Each and every time faculty members now meet in an attempt to address workload issues, I think of Rodriguez's call for a year-long sabbatical from any and all meetings. When I am feeling bold, I quote him quoting Whitman, exhorting us to loaf. At other times, I think of my father, who counseled against the workaholic's tendency to "ride the horse hard and put it away wet" -- an agrarian version of the familiar admonition against burning the candle on both ends.

And yet like most people who advocate ease, Rodriguez never stopped moving, doing and accomplishing -- embodying a view of citizenship and service whereby each person serves according to their talent and their calling. On Fridays, he served dinner at the local homeless shelter. On Sundays, he sometimes served as a church elder, delivering the occasional lay sermon. In between, he shepherded a sequence of graduate courses on social change. Each spring, he hosted a silent auction that became a fixture in the community social calendar and a productive fundraiser.

Rodriguez embodied the Winnie the Poohism, "Doing nothing often leads to the very best something." And what he stayed busy at was nothing and everything. He was a mensch of work-life balance. Not surprisingly, he preferred to teach at night, where his communitarian bent resonated with the graduate and continuing-education population. Teaching at night kept his days free for community service and passion projects.

He had a Ph.D. in taking lemons and making lemonade. After an accident took his only car out of commission, he opted not to replace it, riding home each evening on the bus. And when a tragedy struck his family, he turned his loss into the community's gain, founding a nonprofit to assist new emigres with transitional housing. Even as his stock seemed to fall among his academic supervisors, it rose in the community, illustrating that success depends largely on one's audience.

While Rodriguez aged beautifully in place, his teaching schedule and his outreach to external audiences inevitably drew him away from the department until one weekday afternoon, standing at the podium where we was introducing a guest speaker, he announced that he would be retiring. His years had been good ones, he told us, but he wanted to devote more time to his other interests, including a new granddaughter.

On the day of the institutional service awards when the college honors its retiring faculty members with plaques and speeches, I scanned the auditorium for Rodriguez. He typically donned his academic regalia for events like these, wearing a Cheshire grin that intimated his appreciation for the irony -- he in the midst of such pomp and circumstance! One after another, the esteemed members of his professorial cohort were called to the stage to be celebrated and roasted. When Rodriguez's name was called, he did not run breathlessly into the auditorium still putting on his cape, as I half expected he might. Instead, the calling of his name was followed by an awkward silence at his absence and the playing of a short video that touched briefly on the high points of his academic career.

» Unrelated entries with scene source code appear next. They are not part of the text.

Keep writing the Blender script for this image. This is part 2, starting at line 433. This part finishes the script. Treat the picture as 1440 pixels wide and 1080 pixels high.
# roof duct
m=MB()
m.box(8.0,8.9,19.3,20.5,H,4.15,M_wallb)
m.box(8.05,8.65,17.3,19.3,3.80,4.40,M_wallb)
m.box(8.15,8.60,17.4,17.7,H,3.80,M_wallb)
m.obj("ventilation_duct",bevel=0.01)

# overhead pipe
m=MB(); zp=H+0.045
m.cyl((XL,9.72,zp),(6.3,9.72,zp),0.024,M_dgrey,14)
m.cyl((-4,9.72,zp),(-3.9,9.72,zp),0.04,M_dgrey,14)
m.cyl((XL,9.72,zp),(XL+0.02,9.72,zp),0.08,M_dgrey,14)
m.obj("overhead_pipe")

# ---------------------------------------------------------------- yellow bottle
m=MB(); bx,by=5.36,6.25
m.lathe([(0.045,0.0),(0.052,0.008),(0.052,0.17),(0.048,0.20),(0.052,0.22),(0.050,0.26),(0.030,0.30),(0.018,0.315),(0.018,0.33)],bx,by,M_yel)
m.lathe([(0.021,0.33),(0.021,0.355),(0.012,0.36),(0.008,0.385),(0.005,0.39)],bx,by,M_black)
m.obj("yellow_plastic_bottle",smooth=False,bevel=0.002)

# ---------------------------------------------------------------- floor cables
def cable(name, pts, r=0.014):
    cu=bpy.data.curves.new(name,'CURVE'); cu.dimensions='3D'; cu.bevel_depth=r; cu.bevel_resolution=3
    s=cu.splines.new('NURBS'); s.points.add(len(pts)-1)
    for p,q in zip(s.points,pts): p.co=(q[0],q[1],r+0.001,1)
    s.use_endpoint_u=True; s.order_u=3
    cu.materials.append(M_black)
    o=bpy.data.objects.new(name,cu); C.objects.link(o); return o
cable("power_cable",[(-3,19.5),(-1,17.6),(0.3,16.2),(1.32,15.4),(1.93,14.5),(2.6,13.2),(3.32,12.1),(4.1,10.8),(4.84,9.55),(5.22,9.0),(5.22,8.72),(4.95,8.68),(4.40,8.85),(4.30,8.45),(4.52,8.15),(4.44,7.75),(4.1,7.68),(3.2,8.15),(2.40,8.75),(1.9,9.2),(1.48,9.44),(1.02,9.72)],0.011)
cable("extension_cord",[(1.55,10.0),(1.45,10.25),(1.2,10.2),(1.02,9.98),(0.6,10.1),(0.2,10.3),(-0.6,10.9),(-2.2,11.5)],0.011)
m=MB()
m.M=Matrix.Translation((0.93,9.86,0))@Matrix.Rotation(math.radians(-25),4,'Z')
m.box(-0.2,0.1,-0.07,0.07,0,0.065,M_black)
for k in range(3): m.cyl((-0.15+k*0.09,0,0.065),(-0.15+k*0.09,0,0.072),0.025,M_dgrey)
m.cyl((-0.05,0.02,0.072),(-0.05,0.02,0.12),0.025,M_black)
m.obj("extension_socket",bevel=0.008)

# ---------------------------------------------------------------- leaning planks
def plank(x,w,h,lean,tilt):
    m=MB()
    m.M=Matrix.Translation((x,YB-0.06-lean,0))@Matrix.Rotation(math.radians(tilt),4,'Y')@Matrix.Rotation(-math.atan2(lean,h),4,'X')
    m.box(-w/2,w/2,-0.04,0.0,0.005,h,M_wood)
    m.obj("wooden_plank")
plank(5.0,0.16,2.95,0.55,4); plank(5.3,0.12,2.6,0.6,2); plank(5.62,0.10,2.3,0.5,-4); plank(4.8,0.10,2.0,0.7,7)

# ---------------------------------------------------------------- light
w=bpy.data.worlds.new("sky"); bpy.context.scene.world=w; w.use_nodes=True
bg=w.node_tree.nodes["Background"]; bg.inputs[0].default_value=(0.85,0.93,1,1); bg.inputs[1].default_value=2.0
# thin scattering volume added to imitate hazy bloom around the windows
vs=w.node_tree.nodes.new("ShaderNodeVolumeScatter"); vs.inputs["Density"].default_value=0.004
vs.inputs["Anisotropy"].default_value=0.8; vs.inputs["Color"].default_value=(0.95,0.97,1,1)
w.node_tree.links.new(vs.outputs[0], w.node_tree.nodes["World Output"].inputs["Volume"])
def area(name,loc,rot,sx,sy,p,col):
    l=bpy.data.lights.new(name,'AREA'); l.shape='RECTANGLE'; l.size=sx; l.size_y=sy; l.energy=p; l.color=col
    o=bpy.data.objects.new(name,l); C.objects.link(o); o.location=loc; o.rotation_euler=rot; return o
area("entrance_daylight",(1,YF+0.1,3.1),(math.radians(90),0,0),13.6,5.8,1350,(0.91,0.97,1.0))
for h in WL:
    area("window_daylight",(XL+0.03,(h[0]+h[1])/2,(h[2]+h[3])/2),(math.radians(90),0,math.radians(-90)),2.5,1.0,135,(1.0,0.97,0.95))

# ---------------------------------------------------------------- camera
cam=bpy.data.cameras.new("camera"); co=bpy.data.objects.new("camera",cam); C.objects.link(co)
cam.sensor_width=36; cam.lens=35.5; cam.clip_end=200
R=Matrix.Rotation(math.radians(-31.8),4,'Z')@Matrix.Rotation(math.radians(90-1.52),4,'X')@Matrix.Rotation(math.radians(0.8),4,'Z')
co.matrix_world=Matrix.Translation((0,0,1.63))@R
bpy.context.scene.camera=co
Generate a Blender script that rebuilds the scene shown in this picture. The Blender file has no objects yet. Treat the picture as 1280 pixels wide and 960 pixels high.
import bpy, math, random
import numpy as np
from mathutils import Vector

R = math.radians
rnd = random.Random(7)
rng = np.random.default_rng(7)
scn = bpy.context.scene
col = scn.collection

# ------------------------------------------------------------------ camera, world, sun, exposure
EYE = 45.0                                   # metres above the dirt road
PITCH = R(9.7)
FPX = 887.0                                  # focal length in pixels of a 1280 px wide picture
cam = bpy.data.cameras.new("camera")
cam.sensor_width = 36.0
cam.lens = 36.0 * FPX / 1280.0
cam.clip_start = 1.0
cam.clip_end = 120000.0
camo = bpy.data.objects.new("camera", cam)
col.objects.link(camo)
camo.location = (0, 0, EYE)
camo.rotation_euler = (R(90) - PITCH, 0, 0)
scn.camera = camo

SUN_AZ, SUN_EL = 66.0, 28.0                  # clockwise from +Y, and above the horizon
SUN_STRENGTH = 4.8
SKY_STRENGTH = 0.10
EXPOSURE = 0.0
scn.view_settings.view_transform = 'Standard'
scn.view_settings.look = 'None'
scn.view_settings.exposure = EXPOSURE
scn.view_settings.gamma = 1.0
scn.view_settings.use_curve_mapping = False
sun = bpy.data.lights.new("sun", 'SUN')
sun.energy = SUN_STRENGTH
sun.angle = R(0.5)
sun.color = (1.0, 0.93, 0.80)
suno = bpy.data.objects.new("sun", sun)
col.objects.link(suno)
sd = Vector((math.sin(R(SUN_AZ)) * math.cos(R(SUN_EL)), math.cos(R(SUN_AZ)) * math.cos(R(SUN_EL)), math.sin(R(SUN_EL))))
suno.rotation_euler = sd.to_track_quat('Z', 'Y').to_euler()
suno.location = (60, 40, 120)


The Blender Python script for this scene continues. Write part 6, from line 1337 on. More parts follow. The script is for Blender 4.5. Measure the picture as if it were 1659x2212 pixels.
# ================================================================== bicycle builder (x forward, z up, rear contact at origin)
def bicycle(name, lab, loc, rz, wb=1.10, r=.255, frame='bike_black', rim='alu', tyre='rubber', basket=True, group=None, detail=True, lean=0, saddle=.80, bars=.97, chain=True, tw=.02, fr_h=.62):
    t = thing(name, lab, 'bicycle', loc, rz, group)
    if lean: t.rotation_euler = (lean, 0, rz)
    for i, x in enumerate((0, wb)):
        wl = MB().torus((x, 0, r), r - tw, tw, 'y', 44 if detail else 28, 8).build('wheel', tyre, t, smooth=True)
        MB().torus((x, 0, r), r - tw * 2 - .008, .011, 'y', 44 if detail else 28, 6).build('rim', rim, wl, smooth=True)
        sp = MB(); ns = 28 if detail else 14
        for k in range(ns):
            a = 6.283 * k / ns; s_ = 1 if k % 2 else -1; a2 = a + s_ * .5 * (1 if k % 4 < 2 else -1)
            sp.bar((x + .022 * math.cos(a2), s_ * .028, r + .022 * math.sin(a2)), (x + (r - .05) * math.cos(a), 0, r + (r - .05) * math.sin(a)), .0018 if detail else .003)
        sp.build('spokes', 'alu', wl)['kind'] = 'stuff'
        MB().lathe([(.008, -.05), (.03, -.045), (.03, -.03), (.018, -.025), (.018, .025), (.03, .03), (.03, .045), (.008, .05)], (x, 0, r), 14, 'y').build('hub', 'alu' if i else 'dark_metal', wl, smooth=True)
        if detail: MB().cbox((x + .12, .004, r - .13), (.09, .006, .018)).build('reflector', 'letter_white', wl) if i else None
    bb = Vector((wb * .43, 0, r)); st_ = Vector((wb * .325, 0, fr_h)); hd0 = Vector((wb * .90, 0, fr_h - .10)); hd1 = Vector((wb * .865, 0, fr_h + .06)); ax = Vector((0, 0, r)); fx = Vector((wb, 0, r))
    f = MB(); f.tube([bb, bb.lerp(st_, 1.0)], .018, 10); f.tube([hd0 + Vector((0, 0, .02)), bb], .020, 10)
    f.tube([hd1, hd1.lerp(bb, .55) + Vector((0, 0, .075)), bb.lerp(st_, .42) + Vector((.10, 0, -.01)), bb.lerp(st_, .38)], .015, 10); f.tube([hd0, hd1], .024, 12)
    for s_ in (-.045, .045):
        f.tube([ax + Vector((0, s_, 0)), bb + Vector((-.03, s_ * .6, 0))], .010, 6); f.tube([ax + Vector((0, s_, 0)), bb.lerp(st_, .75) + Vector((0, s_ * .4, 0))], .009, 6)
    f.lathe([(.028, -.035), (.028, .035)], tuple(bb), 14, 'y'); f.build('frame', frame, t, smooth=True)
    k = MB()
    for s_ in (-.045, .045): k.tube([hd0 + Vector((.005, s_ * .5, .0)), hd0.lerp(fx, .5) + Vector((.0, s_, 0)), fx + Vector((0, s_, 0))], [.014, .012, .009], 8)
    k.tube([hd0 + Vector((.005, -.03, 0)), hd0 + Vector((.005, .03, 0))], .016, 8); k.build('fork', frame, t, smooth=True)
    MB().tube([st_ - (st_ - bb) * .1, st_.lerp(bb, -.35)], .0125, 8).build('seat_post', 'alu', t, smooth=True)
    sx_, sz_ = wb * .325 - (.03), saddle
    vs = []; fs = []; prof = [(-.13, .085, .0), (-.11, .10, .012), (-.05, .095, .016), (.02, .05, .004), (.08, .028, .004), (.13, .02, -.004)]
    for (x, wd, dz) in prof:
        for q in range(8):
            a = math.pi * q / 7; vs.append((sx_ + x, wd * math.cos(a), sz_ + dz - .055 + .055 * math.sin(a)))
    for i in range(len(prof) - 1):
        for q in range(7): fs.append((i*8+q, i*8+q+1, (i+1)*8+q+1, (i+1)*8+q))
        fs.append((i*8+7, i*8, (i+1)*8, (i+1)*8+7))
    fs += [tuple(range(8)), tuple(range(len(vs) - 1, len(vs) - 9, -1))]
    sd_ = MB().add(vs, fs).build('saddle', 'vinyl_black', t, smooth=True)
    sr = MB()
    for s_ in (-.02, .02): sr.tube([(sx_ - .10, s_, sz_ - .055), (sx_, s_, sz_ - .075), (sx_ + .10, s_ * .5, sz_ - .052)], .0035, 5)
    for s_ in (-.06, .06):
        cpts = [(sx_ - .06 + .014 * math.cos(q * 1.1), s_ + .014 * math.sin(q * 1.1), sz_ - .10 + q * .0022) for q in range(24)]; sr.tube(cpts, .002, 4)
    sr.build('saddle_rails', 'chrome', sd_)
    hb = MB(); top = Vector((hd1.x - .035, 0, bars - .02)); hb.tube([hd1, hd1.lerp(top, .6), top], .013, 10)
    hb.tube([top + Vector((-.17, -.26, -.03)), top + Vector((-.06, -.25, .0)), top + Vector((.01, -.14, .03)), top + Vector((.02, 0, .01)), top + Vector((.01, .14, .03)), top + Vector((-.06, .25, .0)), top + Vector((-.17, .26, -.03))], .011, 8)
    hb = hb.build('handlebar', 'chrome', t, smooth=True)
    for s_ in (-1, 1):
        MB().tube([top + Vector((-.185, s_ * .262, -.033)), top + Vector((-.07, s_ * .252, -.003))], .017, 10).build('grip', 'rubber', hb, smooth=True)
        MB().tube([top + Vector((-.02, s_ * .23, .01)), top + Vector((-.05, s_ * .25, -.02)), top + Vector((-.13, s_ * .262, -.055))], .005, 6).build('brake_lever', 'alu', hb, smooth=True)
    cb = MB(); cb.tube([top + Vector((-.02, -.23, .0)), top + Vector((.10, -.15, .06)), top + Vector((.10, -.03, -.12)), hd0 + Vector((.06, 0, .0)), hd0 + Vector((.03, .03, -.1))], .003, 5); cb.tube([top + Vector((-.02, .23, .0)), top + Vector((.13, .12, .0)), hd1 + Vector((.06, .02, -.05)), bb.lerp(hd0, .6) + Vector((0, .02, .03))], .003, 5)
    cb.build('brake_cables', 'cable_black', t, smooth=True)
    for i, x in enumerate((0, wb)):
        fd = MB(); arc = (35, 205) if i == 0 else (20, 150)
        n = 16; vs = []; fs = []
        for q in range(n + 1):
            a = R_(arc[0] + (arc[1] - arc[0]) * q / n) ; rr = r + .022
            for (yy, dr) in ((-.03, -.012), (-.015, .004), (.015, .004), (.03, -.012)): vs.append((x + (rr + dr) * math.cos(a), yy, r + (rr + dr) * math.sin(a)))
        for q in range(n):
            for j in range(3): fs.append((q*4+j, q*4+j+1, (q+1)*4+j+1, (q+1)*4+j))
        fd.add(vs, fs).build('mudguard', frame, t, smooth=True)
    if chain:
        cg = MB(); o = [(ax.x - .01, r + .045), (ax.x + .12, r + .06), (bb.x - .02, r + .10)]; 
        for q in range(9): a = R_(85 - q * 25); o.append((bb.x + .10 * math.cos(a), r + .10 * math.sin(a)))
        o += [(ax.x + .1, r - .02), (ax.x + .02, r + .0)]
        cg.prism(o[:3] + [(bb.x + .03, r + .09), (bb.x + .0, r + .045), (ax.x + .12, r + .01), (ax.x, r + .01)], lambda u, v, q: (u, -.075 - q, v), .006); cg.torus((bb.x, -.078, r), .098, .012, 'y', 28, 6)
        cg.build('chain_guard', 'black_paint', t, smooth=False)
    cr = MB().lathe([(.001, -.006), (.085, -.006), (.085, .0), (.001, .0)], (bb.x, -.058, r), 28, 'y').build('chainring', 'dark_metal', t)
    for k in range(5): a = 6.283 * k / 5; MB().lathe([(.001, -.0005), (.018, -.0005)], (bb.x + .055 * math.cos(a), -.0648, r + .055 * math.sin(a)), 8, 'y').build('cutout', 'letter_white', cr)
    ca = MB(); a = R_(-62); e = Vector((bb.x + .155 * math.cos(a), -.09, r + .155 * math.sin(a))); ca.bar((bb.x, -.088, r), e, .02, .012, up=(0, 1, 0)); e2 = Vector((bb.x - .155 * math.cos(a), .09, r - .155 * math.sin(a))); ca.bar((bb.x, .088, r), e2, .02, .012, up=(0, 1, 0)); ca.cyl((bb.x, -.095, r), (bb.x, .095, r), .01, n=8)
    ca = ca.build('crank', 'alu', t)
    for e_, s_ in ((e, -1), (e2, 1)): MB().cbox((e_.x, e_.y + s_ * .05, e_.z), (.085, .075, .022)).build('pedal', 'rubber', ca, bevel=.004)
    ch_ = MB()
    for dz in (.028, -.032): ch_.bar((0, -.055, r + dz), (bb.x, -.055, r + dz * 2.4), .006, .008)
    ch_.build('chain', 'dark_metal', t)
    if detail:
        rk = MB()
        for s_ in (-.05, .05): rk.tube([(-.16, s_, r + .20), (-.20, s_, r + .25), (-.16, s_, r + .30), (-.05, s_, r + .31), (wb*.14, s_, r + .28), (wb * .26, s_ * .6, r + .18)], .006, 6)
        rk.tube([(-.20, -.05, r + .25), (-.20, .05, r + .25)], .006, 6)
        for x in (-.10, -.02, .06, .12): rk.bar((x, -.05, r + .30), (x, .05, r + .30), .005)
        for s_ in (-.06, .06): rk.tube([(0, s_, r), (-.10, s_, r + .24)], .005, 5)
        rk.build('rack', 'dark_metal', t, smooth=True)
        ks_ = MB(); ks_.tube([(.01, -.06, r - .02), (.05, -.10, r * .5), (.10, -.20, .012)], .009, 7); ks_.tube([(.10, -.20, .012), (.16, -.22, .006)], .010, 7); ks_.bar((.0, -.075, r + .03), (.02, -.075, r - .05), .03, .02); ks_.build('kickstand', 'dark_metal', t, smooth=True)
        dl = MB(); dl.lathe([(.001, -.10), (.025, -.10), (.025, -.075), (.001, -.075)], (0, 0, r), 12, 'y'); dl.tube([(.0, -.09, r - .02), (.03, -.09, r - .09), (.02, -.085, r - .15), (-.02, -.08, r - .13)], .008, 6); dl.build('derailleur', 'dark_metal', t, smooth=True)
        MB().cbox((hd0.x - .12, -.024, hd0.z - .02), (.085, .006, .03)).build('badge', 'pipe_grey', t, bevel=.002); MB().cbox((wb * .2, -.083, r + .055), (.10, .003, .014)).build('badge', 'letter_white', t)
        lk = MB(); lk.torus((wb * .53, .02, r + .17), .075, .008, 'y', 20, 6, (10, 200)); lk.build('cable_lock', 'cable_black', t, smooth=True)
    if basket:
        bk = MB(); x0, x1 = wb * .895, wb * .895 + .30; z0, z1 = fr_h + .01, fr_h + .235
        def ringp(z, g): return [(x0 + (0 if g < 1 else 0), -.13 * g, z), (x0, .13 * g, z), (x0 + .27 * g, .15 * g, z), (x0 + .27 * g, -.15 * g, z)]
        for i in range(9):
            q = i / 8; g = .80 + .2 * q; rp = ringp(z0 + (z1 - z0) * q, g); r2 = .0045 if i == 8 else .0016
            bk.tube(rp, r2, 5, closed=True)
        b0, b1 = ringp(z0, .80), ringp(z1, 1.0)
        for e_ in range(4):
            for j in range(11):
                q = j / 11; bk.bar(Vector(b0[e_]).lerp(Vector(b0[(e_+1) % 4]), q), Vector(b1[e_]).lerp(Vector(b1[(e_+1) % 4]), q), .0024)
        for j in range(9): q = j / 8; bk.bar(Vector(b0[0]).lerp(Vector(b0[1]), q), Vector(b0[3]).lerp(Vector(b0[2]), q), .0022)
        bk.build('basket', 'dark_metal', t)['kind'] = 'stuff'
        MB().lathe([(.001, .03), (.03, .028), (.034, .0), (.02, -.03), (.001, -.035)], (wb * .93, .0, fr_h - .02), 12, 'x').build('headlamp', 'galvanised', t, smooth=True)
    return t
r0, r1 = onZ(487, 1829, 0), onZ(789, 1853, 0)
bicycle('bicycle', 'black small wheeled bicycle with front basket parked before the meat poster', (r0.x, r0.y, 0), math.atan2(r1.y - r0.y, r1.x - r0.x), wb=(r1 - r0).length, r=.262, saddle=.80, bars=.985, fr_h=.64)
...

I couldn't resist needling Rodriguez a bit when next I saw him nibbling Turkish apricots and drinking kombucha in his office. Only he could miss his own retirement celebration, I joked, assuming he had planned his absence to make a point. But in true Rodriguez fashion, he reported that he had merely forgotten the ceremony, and even if he had remembered, he would have been too busy to attend. Friday was his day to serve at the homeless shelter.

In due time, Rodriguez sent an email apologizing for his absence. He thanked the institution and his fellow faculty members for many wonderful years together. A week or so later, he appeared in full regalia at the commencement ceremony to be conferred with his new professor emeritus status in a joyous occasion. A few days after that, he boxed up the books in his office for donation to the library and was gone.

I still see Rodriguez on those rare nights when he returns to teach graduate and continuing-education courses on his own terms. I miss him more than I can say, but retirement seems to suit, as it's grown harder than ever to book face time with him. He has no time, and yet he has all the time in the world.

I intend to visit him soon in his new home, the Victorian he and his partner have lovingly restored. When we meet beside the basil plants in the garden I imagine behind the carriage house, I don't expect to find a horse stabled there. But if I do, I know that, like its owner, it will be well rested.

This fall, Rodriguez and I will commune over some of the homemade pesto pasta he's been cooking up in his retirement. I'll thank him personally for modeling what academic work-life balance looks like and honor his legacy by loafing and inviting the soul in a season known for such slow and graceful metamorphosis.